#### [What the task requires]
Extract, without alteration, each line from the start of the listing to the line bearing "COL=S.collection".

#### [Data block]
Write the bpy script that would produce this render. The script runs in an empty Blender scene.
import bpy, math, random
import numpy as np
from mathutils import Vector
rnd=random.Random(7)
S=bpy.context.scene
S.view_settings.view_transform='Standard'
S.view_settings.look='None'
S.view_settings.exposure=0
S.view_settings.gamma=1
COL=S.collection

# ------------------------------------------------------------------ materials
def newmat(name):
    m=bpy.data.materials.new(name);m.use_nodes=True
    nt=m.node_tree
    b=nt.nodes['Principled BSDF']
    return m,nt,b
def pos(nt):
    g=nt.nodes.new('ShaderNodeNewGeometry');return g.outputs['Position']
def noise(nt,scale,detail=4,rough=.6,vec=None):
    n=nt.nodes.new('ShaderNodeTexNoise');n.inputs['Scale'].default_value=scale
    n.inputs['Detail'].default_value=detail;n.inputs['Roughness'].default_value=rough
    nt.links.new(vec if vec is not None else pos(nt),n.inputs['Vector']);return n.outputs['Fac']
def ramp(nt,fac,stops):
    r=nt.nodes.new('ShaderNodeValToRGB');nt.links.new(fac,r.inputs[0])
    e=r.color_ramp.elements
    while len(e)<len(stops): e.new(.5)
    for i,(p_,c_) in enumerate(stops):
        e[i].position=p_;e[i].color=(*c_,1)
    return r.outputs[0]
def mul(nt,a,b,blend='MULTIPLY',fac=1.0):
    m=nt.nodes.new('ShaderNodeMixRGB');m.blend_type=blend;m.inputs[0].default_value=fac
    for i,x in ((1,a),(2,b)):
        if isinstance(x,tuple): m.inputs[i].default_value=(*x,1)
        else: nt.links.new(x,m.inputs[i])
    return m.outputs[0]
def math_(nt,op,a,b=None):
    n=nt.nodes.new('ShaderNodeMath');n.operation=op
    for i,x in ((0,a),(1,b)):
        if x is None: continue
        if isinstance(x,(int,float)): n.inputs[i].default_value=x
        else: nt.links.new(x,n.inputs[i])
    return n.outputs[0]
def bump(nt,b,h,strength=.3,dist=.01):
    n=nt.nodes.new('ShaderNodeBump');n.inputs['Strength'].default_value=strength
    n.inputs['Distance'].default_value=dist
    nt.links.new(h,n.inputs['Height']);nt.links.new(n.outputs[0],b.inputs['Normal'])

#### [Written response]
Write the bpy script that would produce this render. The script runs in an empty Blender scene.
import bpy, math, random
import numpy as np
from mathutils import Vector
rnd=random.Random(7)
S=bpy.context.scene
S.view_settings.view_transform='Standard'
S.view_settings.look='None'
S.view_settings.exposure=0
S.view_settings.gamma=1
COL=S.collection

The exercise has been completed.